Backwards Facing Ceramic Cats for Sale on eBay, 2015
On eBay there are countless numbers of “previously owned” ceramic cat figurines for sale. These cats are pictured in various domestic settings, often lovingly photographed “looking” straight into the camera. They seem to pose for the shot, not as the cold ceramic objects they are, but, uncannily, as if they were the actual animals they portray: sometimes looking lovingly back at their owners/sellers. The sellers describe them: “He's very cute and in need of a good loving home”; “so lovable”; “warm your home with these two cute love cats”—an emotional register that doesn’t actually exist. Our connection to this non-empathetic, unresponsive object seems the epitome of social abstraction.

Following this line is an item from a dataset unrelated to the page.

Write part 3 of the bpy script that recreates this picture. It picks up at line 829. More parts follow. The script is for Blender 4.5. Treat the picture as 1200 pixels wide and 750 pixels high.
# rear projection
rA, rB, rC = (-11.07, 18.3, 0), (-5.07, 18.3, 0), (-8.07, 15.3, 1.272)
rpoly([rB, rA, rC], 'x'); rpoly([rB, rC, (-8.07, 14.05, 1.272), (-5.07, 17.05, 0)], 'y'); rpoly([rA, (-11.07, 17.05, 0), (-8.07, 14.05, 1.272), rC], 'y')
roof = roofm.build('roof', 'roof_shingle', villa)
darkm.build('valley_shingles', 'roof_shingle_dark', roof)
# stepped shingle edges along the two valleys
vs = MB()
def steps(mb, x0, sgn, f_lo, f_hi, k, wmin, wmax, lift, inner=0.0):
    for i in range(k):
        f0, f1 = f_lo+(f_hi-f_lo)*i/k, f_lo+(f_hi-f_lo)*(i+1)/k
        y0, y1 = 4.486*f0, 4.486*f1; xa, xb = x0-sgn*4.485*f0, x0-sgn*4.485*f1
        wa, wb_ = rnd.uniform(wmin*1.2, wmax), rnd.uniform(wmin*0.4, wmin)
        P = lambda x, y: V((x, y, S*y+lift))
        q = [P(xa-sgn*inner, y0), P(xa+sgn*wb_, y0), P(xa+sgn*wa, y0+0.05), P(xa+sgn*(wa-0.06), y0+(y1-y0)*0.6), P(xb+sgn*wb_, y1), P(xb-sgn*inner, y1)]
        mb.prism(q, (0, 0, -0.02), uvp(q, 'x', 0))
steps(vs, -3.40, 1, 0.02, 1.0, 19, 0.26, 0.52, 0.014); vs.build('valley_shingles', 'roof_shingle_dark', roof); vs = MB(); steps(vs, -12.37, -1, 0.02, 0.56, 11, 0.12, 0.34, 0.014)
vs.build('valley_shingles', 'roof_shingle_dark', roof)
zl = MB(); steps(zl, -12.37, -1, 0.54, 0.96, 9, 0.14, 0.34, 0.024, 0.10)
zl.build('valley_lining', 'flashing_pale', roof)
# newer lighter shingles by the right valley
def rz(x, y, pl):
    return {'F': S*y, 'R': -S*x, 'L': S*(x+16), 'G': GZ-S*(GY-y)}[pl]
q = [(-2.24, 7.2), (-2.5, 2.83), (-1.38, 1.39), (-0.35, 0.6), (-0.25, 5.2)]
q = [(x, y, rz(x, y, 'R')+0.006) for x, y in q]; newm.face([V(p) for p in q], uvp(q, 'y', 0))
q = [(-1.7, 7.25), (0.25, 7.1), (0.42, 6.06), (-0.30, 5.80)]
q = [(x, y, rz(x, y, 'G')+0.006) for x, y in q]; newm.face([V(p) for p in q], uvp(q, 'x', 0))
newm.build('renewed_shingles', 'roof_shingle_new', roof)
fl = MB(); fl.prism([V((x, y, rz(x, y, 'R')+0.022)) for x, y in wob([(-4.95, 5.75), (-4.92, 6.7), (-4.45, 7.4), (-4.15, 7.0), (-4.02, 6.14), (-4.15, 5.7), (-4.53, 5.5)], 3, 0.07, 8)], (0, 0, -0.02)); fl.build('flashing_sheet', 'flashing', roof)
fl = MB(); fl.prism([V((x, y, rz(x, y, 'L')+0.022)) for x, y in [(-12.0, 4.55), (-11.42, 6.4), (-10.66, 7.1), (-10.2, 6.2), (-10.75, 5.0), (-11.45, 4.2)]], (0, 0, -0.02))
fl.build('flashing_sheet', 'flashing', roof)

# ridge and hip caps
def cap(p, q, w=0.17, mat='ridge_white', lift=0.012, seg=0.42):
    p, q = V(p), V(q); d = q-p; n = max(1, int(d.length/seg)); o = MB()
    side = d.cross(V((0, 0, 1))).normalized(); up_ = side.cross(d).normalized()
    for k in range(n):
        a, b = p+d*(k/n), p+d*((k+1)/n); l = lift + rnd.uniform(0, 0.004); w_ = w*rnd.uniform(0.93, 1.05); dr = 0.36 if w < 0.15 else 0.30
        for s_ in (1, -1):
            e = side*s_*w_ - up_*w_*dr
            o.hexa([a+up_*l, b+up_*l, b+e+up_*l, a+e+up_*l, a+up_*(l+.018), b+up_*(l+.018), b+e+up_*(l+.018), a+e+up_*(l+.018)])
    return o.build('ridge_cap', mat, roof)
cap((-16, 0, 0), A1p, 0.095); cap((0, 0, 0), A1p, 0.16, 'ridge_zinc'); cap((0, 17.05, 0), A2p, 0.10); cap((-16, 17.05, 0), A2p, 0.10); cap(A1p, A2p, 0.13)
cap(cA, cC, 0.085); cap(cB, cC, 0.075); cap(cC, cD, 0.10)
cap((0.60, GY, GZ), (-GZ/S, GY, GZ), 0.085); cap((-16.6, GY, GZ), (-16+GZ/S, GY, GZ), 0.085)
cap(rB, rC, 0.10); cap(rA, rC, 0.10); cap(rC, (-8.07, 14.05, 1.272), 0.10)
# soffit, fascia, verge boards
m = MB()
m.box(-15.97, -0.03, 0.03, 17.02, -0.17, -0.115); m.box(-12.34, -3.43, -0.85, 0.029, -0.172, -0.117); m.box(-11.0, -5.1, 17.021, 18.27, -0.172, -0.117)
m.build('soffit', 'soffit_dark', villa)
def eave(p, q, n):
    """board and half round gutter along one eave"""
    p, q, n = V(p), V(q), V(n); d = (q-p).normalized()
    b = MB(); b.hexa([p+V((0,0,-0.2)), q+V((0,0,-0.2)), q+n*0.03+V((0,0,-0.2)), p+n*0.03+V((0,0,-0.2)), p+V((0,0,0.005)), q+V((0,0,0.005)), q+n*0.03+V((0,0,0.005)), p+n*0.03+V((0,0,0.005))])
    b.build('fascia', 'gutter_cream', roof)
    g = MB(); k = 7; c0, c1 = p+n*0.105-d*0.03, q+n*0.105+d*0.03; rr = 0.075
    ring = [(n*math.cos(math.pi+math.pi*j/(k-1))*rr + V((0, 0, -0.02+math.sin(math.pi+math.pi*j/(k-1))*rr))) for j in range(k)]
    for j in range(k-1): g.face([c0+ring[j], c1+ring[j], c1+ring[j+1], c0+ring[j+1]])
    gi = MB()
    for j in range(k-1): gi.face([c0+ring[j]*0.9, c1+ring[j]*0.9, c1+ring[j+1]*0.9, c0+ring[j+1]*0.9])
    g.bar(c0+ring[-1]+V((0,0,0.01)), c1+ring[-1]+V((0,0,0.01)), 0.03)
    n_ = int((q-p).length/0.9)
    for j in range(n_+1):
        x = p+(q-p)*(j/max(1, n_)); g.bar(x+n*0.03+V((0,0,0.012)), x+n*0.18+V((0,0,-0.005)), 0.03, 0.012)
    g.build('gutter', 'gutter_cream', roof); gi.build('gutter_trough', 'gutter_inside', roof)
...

Here, I selected only the “backwards facing” cats from the multiple images taken by a seller to describe the entire cat. I like the idea that these cats are turning their back on the seller, on the potential buyer, and ultimately on the viewer of this work.
Cats, in general, seem to have a ubiquitous presence on the web. They show up at unsuspecting times, in unexpected places. They entertain us with their pouncing, flying and dancing gifs. They stand-in for us as emojis. This seemingly endless entertainment meme is all the more amusing in its total lack of self-awareness: it does all this by no agency of its own.
Seen through our glass and plastic screens, the cat provides none of the positive attributes it has in the material world – no warmth, no satisfaction of touch. As aloof and mysterious on the web as it is in the material world, this semi-domestic animal (which mostly just tolerates us) becomes something entirely different on the web, something onto which we can map our own ideas about what/who it is. Like an indoor cat, the cat on the web has no place to escape, wander off, or hide—it is confined in a bubble of our own cultural values and exchanges.